Items listed in a dataset:
========================================================================

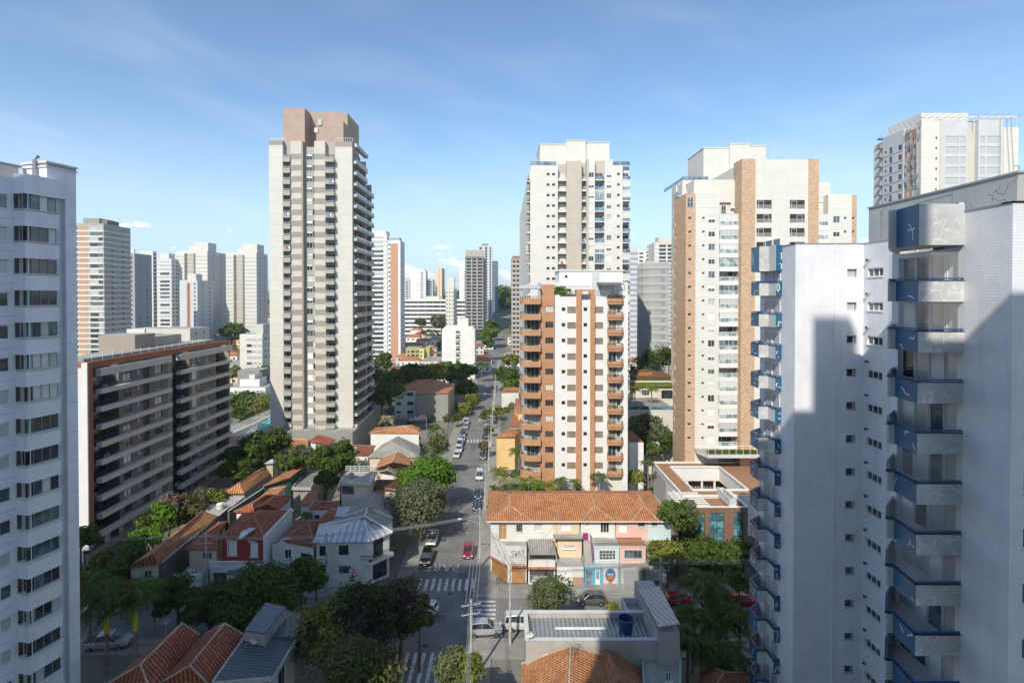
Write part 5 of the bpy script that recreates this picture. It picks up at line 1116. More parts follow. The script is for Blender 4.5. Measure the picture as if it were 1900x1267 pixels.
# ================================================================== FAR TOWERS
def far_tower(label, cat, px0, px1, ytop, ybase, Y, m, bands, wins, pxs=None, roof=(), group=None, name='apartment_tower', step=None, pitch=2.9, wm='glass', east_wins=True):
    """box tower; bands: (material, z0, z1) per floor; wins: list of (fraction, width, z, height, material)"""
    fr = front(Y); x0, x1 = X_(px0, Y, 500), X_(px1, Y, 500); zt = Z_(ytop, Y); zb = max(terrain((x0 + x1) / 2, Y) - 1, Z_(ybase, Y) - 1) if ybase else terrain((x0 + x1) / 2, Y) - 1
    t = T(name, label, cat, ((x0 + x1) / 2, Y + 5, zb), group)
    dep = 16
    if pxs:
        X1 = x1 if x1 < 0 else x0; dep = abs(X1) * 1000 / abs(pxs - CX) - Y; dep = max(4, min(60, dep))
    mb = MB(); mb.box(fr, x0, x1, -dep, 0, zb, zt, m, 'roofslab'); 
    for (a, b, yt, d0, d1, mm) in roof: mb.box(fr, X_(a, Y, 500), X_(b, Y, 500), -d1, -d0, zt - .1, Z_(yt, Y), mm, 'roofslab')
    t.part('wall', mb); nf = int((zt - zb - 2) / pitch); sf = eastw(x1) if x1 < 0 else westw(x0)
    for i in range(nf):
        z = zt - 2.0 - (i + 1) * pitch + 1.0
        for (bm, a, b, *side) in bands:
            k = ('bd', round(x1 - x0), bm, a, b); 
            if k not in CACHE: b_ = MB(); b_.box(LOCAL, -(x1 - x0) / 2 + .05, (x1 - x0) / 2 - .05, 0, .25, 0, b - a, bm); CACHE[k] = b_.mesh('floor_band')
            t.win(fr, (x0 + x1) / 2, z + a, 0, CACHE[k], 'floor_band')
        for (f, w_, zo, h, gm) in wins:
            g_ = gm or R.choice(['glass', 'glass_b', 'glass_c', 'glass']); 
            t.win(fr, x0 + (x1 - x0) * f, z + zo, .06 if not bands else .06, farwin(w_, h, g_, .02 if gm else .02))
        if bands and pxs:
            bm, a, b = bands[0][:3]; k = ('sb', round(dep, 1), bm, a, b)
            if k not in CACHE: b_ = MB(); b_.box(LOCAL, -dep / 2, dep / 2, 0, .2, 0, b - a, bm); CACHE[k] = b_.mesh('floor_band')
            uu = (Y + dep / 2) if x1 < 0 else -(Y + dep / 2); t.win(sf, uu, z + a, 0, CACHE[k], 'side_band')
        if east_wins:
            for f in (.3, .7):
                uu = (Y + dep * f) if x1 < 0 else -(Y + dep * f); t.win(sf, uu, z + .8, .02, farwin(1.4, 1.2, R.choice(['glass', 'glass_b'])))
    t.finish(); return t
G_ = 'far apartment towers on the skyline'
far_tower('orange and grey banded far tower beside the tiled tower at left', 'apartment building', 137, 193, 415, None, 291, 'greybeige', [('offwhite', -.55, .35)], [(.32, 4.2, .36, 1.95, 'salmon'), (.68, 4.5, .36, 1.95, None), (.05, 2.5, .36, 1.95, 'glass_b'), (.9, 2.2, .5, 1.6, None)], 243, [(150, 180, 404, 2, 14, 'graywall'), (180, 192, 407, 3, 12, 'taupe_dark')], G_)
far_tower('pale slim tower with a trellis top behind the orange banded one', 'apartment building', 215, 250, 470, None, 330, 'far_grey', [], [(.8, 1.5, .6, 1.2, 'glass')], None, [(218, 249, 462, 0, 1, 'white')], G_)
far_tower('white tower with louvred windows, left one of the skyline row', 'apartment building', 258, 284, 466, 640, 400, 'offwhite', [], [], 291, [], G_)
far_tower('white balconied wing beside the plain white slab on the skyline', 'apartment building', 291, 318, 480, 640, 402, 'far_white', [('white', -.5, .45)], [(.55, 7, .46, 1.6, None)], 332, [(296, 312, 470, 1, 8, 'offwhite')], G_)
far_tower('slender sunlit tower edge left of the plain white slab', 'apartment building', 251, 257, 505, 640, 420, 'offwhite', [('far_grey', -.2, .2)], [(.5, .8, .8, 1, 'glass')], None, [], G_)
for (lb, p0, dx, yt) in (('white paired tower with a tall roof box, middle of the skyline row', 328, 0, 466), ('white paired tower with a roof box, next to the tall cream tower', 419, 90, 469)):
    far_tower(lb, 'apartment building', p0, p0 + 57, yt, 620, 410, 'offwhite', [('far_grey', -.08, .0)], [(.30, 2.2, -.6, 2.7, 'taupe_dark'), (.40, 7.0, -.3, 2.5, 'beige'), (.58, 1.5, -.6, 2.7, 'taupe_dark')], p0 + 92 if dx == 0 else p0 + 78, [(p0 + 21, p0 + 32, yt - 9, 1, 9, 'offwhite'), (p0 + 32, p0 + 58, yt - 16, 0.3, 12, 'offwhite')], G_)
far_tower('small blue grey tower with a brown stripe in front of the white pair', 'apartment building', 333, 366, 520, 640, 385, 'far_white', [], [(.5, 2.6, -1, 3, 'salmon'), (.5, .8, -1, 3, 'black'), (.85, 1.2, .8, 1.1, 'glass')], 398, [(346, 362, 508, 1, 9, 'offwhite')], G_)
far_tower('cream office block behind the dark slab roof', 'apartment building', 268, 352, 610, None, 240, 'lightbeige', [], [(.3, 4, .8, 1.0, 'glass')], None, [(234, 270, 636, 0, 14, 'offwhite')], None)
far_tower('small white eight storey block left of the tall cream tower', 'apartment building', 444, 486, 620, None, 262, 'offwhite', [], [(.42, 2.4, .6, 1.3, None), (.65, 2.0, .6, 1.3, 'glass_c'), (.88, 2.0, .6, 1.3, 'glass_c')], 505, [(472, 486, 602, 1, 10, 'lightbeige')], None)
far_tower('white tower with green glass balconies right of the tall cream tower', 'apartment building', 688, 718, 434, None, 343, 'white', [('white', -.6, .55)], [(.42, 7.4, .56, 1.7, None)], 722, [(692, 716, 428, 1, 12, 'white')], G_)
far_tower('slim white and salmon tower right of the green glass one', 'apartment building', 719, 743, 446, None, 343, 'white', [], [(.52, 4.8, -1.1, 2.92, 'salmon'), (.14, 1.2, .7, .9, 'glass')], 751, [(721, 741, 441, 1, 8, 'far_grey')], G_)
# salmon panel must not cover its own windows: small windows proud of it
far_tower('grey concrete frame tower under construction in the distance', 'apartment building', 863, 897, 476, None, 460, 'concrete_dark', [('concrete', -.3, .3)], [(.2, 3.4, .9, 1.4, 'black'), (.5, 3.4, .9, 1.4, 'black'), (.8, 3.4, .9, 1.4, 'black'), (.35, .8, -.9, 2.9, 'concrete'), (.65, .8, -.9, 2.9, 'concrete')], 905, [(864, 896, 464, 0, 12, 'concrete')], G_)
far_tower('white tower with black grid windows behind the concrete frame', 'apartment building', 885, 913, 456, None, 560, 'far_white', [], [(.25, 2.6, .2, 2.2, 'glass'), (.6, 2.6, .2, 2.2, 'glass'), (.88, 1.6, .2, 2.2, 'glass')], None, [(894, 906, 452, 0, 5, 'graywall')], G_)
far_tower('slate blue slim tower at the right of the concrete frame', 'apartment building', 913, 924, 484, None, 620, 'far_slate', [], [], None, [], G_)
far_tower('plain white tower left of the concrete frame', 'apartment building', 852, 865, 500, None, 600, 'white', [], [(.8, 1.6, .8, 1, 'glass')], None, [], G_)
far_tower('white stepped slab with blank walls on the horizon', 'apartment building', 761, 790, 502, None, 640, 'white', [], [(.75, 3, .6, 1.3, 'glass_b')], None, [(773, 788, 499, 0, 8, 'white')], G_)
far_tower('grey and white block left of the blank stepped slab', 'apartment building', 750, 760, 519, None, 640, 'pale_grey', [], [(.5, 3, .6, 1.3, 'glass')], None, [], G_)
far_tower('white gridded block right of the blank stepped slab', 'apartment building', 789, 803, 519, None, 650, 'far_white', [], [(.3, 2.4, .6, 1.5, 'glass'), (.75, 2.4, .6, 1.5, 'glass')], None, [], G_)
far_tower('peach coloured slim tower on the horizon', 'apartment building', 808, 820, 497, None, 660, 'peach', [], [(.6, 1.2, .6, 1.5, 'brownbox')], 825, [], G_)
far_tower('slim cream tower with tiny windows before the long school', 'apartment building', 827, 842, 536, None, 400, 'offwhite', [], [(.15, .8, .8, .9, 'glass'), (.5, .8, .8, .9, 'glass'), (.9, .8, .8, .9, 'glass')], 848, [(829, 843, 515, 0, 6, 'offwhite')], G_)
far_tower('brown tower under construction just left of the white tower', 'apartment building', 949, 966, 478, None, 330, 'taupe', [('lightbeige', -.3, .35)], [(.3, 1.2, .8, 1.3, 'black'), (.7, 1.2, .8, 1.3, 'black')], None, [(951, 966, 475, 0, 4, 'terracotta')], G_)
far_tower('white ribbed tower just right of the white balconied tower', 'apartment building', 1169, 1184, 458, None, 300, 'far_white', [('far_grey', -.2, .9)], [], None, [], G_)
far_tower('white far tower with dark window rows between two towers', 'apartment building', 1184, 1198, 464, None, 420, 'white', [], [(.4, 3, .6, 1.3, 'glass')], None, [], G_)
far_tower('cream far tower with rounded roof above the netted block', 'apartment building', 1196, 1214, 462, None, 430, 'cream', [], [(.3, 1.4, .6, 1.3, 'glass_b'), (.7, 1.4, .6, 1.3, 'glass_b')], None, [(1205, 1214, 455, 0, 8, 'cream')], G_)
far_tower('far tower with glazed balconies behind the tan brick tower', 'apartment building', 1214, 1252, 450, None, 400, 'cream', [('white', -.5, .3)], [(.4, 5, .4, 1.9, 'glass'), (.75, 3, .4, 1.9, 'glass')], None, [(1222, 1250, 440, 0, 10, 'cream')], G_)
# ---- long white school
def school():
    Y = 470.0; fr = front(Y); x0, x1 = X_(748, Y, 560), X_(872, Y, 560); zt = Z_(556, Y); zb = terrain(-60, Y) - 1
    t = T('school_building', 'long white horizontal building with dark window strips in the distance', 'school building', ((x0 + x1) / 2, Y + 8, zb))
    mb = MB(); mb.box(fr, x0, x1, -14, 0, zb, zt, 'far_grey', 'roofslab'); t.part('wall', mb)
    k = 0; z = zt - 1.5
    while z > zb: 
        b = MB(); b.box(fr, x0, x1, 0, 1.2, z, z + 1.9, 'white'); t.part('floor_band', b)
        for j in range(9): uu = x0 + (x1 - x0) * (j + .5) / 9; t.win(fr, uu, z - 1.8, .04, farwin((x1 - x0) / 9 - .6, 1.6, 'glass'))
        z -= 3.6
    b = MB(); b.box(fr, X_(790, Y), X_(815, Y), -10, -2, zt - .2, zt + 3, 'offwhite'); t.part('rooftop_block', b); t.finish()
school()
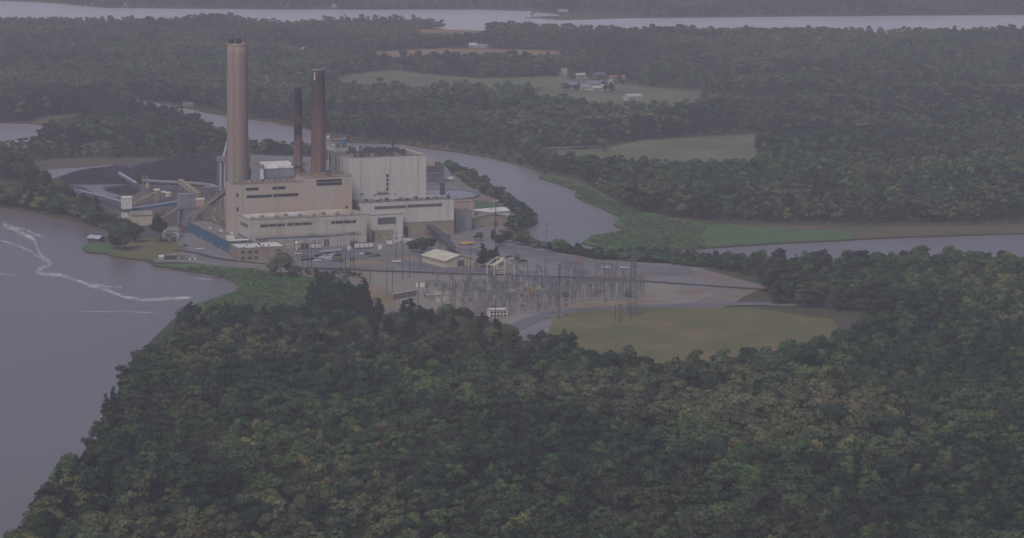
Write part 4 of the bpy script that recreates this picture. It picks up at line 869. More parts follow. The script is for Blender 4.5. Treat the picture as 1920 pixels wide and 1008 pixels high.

========================================================================

» Written instruction: Return only the number of lines in the data that contain "this".

» Correct result: 2